Task description: The required output is a word-for-word copy of the lines from the line bearing "The Blender Python script for this scene continues." through the line bearing "ph = [rnd.uniform(0, 6)", inclusive, and no other lines.

Excerpted data:
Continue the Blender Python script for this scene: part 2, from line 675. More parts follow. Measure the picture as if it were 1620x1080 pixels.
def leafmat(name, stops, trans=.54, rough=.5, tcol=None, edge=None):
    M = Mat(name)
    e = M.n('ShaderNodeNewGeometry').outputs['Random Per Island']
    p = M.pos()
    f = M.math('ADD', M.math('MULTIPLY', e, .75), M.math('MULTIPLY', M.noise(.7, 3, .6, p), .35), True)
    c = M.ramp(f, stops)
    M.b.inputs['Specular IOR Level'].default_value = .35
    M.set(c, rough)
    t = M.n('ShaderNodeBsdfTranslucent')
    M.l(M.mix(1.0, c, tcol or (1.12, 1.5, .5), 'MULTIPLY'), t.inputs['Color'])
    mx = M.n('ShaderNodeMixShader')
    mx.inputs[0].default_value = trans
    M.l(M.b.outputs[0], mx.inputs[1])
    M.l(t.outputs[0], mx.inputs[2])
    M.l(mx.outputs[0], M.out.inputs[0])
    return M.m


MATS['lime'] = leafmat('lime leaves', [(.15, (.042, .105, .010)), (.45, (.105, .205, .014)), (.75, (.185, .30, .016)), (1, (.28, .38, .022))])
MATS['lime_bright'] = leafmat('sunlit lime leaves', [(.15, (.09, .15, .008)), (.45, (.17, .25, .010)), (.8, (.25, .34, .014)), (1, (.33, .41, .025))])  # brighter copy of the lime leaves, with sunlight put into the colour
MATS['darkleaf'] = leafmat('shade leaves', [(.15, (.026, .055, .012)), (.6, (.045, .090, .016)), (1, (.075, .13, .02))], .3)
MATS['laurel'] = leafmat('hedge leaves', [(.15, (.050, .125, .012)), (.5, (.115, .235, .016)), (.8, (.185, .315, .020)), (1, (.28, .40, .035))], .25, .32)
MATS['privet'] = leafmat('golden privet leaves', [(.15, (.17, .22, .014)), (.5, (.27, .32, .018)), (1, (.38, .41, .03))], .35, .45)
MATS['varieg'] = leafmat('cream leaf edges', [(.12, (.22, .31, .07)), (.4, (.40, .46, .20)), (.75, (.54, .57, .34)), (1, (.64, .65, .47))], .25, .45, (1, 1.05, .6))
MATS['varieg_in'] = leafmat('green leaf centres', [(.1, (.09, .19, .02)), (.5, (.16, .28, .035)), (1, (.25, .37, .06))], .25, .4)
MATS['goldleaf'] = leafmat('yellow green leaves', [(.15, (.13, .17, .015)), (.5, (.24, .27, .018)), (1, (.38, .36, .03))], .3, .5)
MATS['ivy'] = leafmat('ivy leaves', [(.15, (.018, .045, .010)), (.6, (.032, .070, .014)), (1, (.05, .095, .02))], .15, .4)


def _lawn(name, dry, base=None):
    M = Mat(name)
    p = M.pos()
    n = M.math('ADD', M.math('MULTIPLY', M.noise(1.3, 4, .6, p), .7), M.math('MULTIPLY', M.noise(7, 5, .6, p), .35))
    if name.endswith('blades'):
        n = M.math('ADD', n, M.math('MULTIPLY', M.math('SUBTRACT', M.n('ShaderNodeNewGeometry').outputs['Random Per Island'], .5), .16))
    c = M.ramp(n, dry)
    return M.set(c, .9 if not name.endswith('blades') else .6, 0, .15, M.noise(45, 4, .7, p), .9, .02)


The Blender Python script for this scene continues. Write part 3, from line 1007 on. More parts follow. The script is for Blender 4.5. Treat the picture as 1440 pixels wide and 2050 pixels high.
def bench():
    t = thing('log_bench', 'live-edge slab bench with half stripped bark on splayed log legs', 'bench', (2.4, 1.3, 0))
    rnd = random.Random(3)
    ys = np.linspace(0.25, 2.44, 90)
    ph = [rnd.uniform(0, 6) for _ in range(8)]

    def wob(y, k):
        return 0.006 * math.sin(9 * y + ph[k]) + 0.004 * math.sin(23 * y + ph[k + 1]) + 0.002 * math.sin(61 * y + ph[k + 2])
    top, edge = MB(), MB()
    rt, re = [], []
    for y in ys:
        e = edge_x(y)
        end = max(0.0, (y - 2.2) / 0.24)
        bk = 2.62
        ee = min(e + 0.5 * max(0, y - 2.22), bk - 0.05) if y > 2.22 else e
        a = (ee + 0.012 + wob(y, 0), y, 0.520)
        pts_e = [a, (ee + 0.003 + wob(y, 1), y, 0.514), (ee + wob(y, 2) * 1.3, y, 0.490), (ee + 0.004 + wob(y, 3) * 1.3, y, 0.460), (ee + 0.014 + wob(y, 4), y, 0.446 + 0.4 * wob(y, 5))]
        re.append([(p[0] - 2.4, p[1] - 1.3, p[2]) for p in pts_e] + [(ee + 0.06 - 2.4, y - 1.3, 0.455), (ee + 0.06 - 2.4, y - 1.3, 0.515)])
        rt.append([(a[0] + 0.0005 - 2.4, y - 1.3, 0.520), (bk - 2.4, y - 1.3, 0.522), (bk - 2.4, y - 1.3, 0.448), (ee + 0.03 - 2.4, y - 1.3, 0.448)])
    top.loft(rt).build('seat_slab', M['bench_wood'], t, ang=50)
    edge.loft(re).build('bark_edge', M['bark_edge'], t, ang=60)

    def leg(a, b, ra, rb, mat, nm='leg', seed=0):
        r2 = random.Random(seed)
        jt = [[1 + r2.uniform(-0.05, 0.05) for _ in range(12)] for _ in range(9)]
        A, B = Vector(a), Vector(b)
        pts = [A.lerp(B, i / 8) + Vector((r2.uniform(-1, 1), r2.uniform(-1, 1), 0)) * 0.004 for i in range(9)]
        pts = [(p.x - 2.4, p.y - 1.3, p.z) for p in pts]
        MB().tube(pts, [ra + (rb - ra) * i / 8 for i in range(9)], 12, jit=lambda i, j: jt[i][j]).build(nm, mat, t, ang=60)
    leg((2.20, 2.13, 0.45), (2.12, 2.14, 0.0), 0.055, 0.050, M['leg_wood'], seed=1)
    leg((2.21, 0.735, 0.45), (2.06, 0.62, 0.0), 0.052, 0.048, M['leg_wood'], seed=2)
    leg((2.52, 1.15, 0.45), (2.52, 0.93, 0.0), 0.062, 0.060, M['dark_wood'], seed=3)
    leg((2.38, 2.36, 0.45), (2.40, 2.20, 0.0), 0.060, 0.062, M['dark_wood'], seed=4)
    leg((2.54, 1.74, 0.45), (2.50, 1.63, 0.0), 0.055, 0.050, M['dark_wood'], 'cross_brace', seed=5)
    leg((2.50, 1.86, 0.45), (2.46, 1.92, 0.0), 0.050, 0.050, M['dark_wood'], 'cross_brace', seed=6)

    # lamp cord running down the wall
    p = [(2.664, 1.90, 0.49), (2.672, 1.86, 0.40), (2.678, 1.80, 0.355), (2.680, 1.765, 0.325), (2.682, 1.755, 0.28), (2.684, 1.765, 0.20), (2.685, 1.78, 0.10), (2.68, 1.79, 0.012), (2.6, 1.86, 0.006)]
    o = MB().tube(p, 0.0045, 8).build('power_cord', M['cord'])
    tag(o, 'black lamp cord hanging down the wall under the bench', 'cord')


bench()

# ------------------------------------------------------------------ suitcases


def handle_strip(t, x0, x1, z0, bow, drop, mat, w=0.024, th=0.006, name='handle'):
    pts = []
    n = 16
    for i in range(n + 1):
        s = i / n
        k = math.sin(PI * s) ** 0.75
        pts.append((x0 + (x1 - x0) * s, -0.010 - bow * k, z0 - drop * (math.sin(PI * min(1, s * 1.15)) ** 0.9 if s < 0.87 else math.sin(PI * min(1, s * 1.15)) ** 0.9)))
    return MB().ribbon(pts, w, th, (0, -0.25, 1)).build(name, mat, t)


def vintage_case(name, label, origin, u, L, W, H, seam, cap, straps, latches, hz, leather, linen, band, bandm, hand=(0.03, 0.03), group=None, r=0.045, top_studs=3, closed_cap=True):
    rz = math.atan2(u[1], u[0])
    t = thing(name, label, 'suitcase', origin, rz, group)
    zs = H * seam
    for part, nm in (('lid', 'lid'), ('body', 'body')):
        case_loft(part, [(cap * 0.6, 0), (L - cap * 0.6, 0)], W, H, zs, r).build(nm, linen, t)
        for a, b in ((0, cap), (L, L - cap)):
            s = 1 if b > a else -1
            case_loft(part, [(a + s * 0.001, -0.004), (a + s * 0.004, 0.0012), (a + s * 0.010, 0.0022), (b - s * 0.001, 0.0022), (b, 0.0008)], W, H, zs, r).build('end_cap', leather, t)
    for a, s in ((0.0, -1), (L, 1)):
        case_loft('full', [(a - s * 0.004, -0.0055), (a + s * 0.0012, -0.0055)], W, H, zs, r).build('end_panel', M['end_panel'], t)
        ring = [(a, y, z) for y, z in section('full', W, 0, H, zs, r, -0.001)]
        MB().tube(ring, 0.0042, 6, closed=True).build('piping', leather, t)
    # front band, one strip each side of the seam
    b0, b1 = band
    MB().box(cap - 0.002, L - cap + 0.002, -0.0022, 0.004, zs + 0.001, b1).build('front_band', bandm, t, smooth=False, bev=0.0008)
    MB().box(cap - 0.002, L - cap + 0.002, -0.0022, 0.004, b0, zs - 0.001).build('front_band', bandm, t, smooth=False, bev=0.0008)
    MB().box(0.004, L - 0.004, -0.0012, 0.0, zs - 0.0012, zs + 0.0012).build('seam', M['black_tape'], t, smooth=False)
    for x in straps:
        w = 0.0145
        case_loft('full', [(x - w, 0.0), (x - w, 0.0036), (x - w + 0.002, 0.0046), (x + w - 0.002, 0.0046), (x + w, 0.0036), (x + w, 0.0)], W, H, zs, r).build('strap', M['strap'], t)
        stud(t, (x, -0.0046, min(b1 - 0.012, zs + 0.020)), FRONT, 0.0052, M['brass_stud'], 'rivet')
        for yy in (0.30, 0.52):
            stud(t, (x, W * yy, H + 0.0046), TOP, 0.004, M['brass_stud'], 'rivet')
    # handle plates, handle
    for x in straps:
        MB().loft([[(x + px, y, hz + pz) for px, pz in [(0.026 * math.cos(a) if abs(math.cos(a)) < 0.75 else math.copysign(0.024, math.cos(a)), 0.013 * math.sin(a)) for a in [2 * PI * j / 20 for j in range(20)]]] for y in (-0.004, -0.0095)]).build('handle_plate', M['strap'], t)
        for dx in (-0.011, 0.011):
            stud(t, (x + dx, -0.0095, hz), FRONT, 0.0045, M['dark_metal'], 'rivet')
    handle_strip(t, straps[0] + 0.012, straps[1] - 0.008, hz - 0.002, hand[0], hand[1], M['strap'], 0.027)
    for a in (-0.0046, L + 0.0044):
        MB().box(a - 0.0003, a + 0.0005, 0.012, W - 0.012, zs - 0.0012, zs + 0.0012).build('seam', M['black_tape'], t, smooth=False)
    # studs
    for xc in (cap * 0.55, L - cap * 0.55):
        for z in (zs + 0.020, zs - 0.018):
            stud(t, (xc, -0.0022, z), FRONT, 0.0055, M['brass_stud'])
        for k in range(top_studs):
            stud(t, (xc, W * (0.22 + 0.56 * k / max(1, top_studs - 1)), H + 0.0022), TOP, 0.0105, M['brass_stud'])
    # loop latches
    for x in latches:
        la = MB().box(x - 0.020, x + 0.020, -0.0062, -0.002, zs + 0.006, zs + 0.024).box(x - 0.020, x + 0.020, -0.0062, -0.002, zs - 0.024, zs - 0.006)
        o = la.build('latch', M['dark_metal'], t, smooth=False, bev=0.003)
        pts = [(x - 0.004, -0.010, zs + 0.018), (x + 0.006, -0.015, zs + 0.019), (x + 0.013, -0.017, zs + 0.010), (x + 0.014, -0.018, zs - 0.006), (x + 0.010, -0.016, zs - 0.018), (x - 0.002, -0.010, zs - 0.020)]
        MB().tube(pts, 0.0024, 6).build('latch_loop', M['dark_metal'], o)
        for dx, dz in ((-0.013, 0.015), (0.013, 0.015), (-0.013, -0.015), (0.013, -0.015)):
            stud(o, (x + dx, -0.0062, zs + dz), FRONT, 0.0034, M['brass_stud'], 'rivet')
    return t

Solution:
The Blender Python script for this scene continues. Write part 3, from line 1007 on. More parts follow. The script is for Blender 4.5. Treat the picture as 1440 pixels wide and 2050 pixels high.
def bench():
    t = thing('log_bench', 'live-edge slab bench with half stripped bark on splayed log legs', 'bench', (2.4, 1.3, 0))
    rnd = random.Random(3)
    ys = np.linspace(0.25, 2.44, 90)
    ph = [rnd.uniform(0, 6) for _ in range(8)]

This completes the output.